Stated problem – Search the data below for "high"; list each line that holds it.
>>
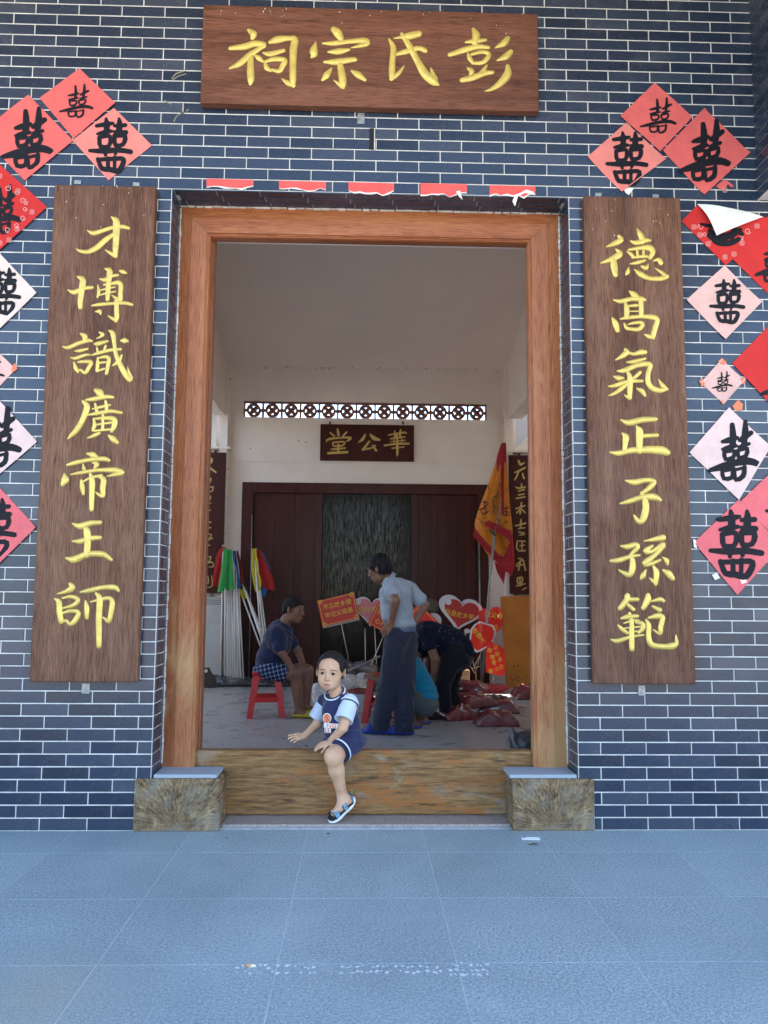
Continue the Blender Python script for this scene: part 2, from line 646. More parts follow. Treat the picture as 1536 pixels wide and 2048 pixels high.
FO = (OL + .002, OR_ - .002, OT - .004)       # outer left, right, top
xl, xr, zt = P(389, 1530, RD).x, P(1067, 1530, RD).x, P(740, 480, RD).z
FI = (xl, xr, zt)
prof = [(0, .26), (0, RD - .004), (.02, RD - .002), (.34, RD - .014), (.42, RD - .018), (.9, RD - .018), (.915, RD - .008), (.935, RD - .008), (.95, RD - .002), (.975, RD - .002), (1, RD + .012), (1, .26)]


def rail(side):
    vs, fs = [], []
    for t, y in prof:
        x = FO[side] + (FI[side] - FO[side]) * t
        z = FO[2] + (FI[2] - FO[2]) * t
        vs += [(x, y, .29), (x, y, z)]
    k = len(prof)
    for i in range(k - 1):
        fs.append((2 * i, 2 * i + 1, 2 * i + 3, 2 * i + 2))
    fs.append(tuple(range(0, 2 * k, 2)))
    return vs, fs


for s_ in (0, 1):
    m_ = MB()
    m_.add(*rail(s_))
    m_.build('jamb', MT['frame'], df)
vs, fs = [], []
for t, y in prof:
    z = FO[2] + (FI[2] - FO[2]) * t
    vs += [(FO[0] + (FI[0] - FO[0]) * t + .0012, y, z), (FO[1] + (FI[1] - FO[1]) * t - .0012, y, z)]
for i in range(len(prof) - 1):
    fs.append((2 * i, 2 * i + 1, 2 * i + 3, 2 * i + 2))
m_ = MB()
m_.add(vs, fs)
m_.build('head_rail', MT['frame_x'], df)
# inner rebate
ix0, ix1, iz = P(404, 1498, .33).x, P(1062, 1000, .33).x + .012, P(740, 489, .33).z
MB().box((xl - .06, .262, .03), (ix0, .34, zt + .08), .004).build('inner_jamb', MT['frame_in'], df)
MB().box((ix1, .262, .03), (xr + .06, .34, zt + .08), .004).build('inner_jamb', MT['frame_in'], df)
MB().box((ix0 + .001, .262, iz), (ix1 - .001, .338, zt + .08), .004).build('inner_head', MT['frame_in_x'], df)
cl = MB()
random.seed(3)
for i in range(46):                             # crumbling pale filler between frame and tiles
    x = FO[0] + (FO[1] - FO[0]) * i / 46
    w = (FO[1] - FO[0]) / 46
    cl.box((x, RD - .012 - random.random() * .006, OT - .009 - random.random() * .007), (x + w * random.uniform(.8, 1.), RD + .02, OT - .0068))
for i in range(90):
    z = .31 + (OT - .33) * i / 90
    for sx in (0, 1):
        w = .004 + random.random() * .005
        x = OL + .0068 if sx == 0 else OR_ - .0068 - w
        cl.box((x, RD - .01 - random.random() * .005, z), (x + w, RD + .02, z + (OT - .33) / 90 * random.uniform(.85, 1)))
tag(cl.build('filler', MT['mortar'], df), kind='stuff')

th = thing('threshold', 'high weathered wooden threshold plank across the doorway', 'threshold', (1.97, .27, .02))
z1 = P(740, 1501, .235).z
m_ = MB()
bm = bmesh.new()
bmesh.ops.create_grid(bm, x_segments=60, y_segments=10, size=.5)
bm.free()
tx0, tx1 = xl - .006, xr + .004
m_.box((tx0, .232, .018), (tx1, .312, z1), .012)
m_.build('plank', MT['sill'], th)
st = thing('step', 'low pink granite step slab in front of the wooden threshold', 'step', (1.97, .15, 0))
MB().box((1.2, .058, .0005), (2.762, .2315, .017), .002).build('slab', MT['pink'], st)


def endgrain():
    k = N('end_grain')
    t = k.n('TexCoord')
    mp = k.n('Mapping')
    k.l(t.outputs['Object'], mp.inputs[0])
    sp = k.n('SeparateXYZ')
    k.l(mp.outputs[0], sp.inputs[0])
    ang = k.math('ARCTAN2', sp.outputs['Z'], sp.outputs['X'])
    rad = k.n('VectorMath', operation='LENGTH')
    k.l(mp.outputs[0], rad.inputs[0])
    cb = k.n('CombineXYZ')
    k.l(k.math('MULTIPLY', ang, 8), cb.inputs[0])
    k.l(k.math('MULTIPLY', rad.outputs['Value'], 6), cb.inputs[1])
    ray_ = k.noise(cb.outputs[0], 2.6, 4, .65, .3)
    rings = k.noise(k.co((1, 1, 1)), 9, 5, .65, 1.0)
    col = k.ramp(k.math('ADD', k.math('MULTIPLY', ray_, .5), k.math('MULTIPLY', rings, .5)), [(.39, (.040, .021, .010)), (.46, (.12, .072, .034)), (.54, (.22, .145, .072)), (.63, (.36, .27, .16))])
    grey = k.noise(k.co(), 7, 5, .65)
    col = k.mix(k.ramp(grey, [(.48, (0, 0, 0)), (.62, (.8,) * 3)]), col, (.19, .17, .13))
    fine = k.ramp(k.noise(cb.outputs[0], 9, 2, .5), [(.34, (.45,) * 3), (.44, (1, 1, 1))])
    col = k.mix(fine, tuple(x for x in (.06, .038, .022)), col)
    st2 = k.ramp(k.noise(cb.outputs[0], 6, 2, .5), [(.58, (0, 0, 0)), (.68, (.4,) * 3)])
    col = k.mix(st2, col, (.50, .42, .30))
    k.set(Base_Color=col, Roughness=.8, Specular_IOR_Level=.3)
    k.bump(ray_, .5, .002)
    return k.m


EG = endgrain()
for i, (x0, x1, lab) in enumerate(((.747, 1.197, 'square timber block with cracked end grain at the left foot of the doorway'), (2.765, 3.206, 'square timber block with cracked end grain at the right foot of the doorway'))):
    t = thing('timber_block', lab, 'block', ((x0 + x1) / 2, 0, 0), 'timber blocks at the foot of the door frame')
    me = MB().box((x0, -.012, .0), (x1, .20, .271), .006).mesh('block')
    for v in me.vertices:
        v.co.x -= (x0 + x1) / 2
        v.co.z -= .03
    o = link('block', me, EG, t)
    o.location = ((x0 + x1) / 2, 0, .03)
    q0, q1 = (.842, 1.178) if i == 0 else (2.752, 3.116)
    MB().box((q0, .0, .2712), (q1, .20, .291), .0025).build('stone_cap', MT['stone'], t)

# ------------------------------------------------------------------ the hall behind the doorway
YB = 7.0
XL, XR = -.03, 4.045
fl = MB().box((-3.4, .314, -.25), (7.4, 9.5, 0))


def floor_mat():
    k = N('polished_concrete')
    co = k.co()
    f = k.noise(co, 3, 6, .65, .5)
    col = k.ramp(f, [(.3, (.29, .285, .275)), (.55, (.38, .375, .36)), (.75, (.45, .445, .43))])
    smear = k.noise(k.co((1, 6, 1)), 5, 4, .6)
    col = k.mix(k.ramp(smear, [(.45, (0, 0, 0)), (1., (.3,) * 3)]), col, (.25, .25, .25))
    sp = k.n('SeparateXYZ')
    k.l(co, sp.inputs[0])
    ln = None
    for ax in 'XY':
        fr = k.math('FRACT', k.math('MULTIPLY', sp.outputs[ax], 1.25))
        q = k.math('LESS_THAN', k.math('ABSOLUTE', k.math('SUBTRACT', fr, .5)), .004)
        ln = q if ln is None else k.math('MAXIMUM', ln, q)
    col = k.mix(k.math('MULTIPLY', ln, .5), col, (.14, .14, .14))
    k.set(Base_Color=col, Roughness=k.ramp(f, [(.3, (.22,) * 3), (.7, (.42,) * 3)]), Specular_IOR_Level=.5)
    k.bump(f, .05, .003)
    return k.m


fl.build('floor', floor_mat(), None, 'structure')

bw = thing('back_wall', 'whitewashed back wall of the hall with a dark door in the middle', 'wall', (2, YB, 0))
LX0, LX1 = P(487, 820, YB).x, P(974, 820, YB).x
LZ1, LZ0 = P(487, 801, YB).z, P(487, 834, YB).z
DX0, DX1, DZ = P(485, 970, YB).x, P(976, 970, YB).x, P(730, 967, YB).z
wb = MB()
wb.box((XL - .13, YB, 0), (DX0, YB + .18, LZ0 + .001))
wb.box((DX1, YB, 0), (XR + .13, YB + .18, LZ0))
wb.box((DX0, YB, DZ), (DX1, YB + .18, LZ0))
wb.box((XL - .13, YB, LZ0), (LX0, YB + .18, LZ1))
wb.box((LX1, YB, LZ0), (XR + .13, YB + .18, LZ1))
wb.box((XL - .13, YB, LZ1), (XR + .13, YB + .18, 4.75))
wb.build('plaster', MT['plaster'], bw)
# upper part stands a little proud, with a shadow line
zl = P(700, 926, YB).z
ub = MB()
ub.box((XL + .12, YB - .012, zl), (LX0, YB, LZ1 + .10))
ub.box((LX1, YB - .012, zl), (XR - .12, YB, LZ1 + .10))
ub.box((LX0, YB - .012, zl), (LX1, YB, LZ0 - .0))
ub.build('plaster_band', MT['plaster'], bw)
pl = MB()
for x0, x1 in ((XL - .06, XL + .05), (XR - .05, XR + .06)):
    pl.box((x0, YB - .14, 0), (x1, YB, 4.75))
pl.build('pilaster', MT['plaster'], bw)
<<
Solution below –
Continue the Blender Python script for this scene: part 2, from line 646. More parts follow. Treat the picture as 1536 pixels wide and 2048 pixels high.
th = thing('threshold', 'high weathered wooden threshold plank across the doorway', 'threshold', (1.97, .27, .02))